The next two local variables in the ‘let*’ expression are designed to
remove instances of ‘^’ from ‘parstart’ and ‘parsep’, the local
variables which indicate the paragraph start and the paragraph
separator. The next expression sets ‘parsep’ again. That is to handle
fill prefixes.
This is the setting that requires the definition call ‘let*’ rather
than ‘let’. The true-or-false-test for the ‘if’ depends on whether the
variable ‘fill-prefix-regexp’ evaluates to ‘nil’ or some other value.
If ‘fill-prefix-regexp’ does not have a value, Emacs evaluates the
else-part of the ‘if’ expression and binds ‘parsep’ to its local value.

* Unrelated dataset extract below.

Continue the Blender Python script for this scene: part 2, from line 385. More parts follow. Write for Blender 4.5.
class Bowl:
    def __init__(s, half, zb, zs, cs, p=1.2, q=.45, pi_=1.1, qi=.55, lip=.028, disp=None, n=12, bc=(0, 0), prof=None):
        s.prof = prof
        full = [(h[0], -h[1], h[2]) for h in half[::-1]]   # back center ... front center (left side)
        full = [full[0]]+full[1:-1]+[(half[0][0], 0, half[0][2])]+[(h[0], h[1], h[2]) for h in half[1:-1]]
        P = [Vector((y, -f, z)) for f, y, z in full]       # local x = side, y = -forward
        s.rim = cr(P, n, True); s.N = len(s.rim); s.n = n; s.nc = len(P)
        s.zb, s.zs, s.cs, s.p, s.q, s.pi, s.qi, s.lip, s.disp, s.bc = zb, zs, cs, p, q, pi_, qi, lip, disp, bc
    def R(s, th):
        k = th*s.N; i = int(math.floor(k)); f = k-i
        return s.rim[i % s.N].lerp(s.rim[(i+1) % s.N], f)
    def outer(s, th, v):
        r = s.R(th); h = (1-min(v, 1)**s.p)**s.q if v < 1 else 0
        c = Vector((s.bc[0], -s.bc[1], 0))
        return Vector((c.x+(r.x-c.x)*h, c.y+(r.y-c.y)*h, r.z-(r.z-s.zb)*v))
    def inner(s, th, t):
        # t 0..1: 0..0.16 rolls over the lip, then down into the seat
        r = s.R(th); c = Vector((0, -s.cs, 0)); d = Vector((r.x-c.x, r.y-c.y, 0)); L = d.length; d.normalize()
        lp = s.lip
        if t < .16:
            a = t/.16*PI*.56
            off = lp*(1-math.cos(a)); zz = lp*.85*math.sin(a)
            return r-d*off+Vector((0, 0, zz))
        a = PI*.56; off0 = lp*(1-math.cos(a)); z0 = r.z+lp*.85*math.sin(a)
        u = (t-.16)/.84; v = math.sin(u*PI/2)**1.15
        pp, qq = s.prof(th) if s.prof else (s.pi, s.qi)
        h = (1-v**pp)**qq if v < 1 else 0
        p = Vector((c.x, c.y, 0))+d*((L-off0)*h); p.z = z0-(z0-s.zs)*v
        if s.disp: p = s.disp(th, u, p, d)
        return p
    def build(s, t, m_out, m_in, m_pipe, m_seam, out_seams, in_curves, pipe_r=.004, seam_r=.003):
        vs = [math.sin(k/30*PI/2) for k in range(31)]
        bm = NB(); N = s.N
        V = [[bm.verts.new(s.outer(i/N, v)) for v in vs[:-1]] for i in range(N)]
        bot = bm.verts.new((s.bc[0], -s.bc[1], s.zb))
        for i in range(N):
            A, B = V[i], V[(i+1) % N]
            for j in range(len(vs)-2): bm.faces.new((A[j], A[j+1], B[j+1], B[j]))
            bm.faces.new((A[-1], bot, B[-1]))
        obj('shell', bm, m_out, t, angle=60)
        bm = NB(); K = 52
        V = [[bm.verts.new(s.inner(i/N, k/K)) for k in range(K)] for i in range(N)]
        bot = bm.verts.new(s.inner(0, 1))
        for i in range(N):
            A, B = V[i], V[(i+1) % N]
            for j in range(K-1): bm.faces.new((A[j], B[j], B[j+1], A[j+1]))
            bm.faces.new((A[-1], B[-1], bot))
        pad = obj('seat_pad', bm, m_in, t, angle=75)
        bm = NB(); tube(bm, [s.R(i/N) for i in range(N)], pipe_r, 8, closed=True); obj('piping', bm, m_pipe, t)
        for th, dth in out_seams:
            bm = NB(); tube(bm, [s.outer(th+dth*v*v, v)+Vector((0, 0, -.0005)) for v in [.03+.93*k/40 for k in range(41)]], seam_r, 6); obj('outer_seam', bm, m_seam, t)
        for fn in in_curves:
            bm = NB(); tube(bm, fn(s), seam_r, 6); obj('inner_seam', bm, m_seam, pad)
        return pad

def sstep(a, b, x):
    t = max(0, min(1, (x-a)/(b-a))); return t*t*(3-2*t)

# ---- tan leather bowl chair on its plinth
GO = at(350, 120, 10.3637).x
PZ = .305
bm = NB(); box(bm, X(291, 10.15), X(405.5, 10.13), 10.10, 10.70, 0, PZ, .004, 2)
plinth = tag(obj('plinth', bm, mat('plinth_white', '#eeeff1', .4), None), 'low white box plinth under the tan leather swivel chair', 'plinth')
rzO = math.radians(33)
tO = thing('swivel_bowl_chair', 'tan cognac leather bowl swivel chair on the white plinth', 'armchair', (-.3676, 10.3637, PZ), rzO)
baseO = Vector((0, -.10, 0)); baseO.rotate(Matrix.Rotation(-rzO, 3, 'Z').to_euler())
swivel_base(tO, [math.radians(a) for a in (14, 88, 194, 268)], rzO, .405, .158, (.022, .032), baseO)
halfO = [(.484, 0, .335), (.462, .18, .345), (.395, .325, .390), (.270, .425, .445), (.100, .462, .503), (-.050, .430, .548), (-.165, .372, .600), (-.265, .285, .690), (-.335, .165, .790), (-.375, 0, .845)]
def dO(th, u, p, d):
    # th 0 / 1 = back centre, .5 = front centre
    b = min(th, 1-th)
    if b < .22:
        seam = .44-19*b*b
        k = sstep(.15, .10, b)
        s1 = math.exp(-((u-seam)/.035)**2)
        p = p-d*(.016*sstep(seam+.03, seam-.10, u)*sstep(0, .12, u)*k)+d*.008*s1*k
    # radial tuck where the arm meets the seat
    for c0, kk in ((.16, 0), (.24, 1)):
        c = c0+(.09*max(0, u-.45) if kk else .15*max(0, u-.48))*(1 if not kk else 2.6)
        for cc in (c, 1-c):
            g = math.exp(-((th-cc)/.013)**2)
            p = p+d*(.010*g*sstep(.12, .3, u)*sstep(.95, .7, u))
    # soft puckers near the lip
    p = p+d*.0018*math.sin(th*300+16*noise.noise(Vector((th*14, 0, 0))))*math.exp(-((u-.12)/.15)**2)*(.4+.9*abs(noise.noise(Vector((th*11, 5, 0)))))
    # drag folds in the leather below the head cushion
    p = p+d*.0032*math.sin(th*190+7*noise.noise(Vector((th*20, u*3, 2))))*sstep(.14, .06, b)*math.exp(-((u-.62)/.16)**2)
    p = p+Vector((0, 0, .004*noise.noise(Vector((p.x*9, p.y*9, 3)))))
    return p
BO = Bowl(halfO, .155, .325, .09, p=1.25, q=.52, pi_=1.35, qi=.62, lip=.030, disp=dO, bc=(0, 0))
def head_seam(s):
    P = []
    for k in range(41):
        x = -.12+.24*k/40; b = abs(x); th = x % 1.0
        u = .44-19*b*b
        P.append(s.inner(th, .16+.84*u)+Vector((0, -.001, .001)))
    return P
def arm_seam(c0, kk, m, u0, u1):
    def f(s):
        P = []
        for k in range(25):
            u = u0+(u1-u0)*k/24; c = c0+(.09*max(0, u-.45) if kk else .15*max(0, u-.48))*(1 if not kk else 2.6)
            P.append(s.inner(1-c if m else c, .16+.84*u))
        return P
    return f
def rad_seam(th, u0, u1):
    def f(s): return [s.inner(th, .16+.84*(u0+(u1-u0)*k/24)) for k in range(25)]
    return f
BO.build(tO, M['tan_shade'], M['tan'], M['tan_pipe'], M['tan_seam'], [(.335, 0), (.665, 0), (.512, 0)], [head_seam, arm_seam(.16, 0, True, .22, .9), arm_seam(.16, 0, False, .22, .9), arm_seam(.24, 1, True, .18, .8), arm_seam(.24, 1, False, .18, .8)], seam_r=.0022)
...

(‘parsep’ is a regular expression that matches what separates
paragraphs.)
But if ‘fill-prefix-regexp’ does have a value, Emacs evaluates the
then-part of the ‘if’ expression and binds ‘parsep’ to a regular
expression that includes the ‘fill-prefix-regexp’ as part of the
pattern.
Specifically, ‘parsep’ is set to the original value of the paragraph
separate regular expression concatenated with an alternative expression
that consists of the ‘fill-prefix-regexp’ followed by optional
whitespace to the end of the line. The whitespace is defined by
‘"[ \t]*$"’.) The ‘\\|’ defines this portion of the regexp as an
alternative to ‘parsep’.
According to a comment in the code, the next local variable,
‘sp-parstart’, is used for searching, and then the final two, ‘start’
and ‘found-start’, are set to ‘nil’.
Now we get into the body of the ‘let*’. The first part of the body
of the ‘let*’ deals with the case when the function is given a negative
argument and is therefore moving backwards. We will skip this section.